Every company in the world started somewhere. That includes today’s largestmultinational corporations. While some large companies have grown to be loved, others have gained notoriety with size. Here are some famous chains that started as small mom-and-pop-run stores.
WAL-MART STORES INC.
Walmart (WMT) is the largest retailer in the world, but it started with humble beginnings. Walmart traces its roots to the quaint town square in Bentonville, Arkansas, where founder Sam Walton opened his now famous Walton’s 5 & 10 (pronounced “five and dime”) in 1950. You can still visit this iconic store today, which now functions as the Walmart Museum.
The first Walmart store as we have come to know it today opened just down the road in Rodgers in 1962. Five years later the family owned 24 stores. The company reached 51 stores in 1972 and reached 276 stores in 1980.
Today, 65 years after the first store opened in Bentonville, the company boasts over 11,000 stores in 27 countries with 2.2 million employees worldwide. (See also: Will Walmart's Wage Increase Payoff?)
BEN & JERRY’S HOMEMADE, INC.
Privately held Ben & Jerry’s is one of the most popular premium ice cream brands in America. Friends Ben Cohen and Jerry Greenfield founded the company in 1978 in their home state of Vermont. The brand is known for innovative flavors with funny names.

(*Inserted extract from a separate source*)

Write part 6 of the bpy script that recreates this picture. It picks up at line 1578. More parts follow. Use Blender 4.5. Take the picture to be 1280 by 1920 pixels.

The company sold to European conglomerateUnilever (UN) in 2000, but the ice cream and chain of ice cream parlors remains relatively unchanged to consumers. The retail locations, known as Scoop Shops, operate as franchises with over 750 locations.
WHOLE FOODS MARKET INC.
Whole Foods (WFM) is the largest natural and organic grocery in the world, with 427 stores in North America and the United Kingdom. The company began with a single Whole Foods Market location in Austin, Texas in 1980.
As demand for natural foods increased, so did the Whole Foods footprint. The chain build stores and acquired 19 additional brands to reach its current size. Started with $45,000 borrowed from family and friends, the company has a market capitalization of $12 billion today. (See also: How Expensive Is Whole Foods, Really?)
YANKEE CANDLE CO INC.
Yankee Candle traces its roots to 1969, when 16-year-old high school student Michael Kittredge melted crayons to make candles as a gift for his mother. His candles were a hit, so he opened a small retail store shortly after with help from his father.
Today the company employs more than 6,000 people dedicated to manufacturing and selling candles and related items at 35,000 company-owned stores and authorized retailers. The candles are sold worldwide in retail stores and online.
The formerly public company was acquired by a private equity firm and sold to Jarden Corp (JAH) for $1.75 billion in 2013.
THE BODY SHOP
Anita Roddick opened the first Body Shop location in England, modeled after a similar store she visited on a trip to Berkeley, California in 1970. She opened her store in 1976, and the business grew quickly to become one of the most recognized brands for women’s cosmetics and personal care.
The company now has over 2,500 stores worldwide. Founder Roddick led the company until its 2006 sale to cosmetics giant L’Oreal (LRLCY).
CELESTIAL SEASONINGS
While not technically a chain, this manufacturer of herbal teas started when a group of friends went searching for wild herbs in the areas around Boulder, Colorado in 1969. That hunt for herbs led to a $100 million business.
Now, over 40 years later, the company is a part of Hain Celestial Group, Inc. (HAIN), a natural foods and personal care conglomerate with $2.2 billion in annual revenue.
THE BOTTOM LINE
Large corporations are easy targets for activists, but it is important to remember that these major corporations started with an idea and an individual founder. Through hard work, good luck, support from investors, they have grown to the well-recognized brands they are today.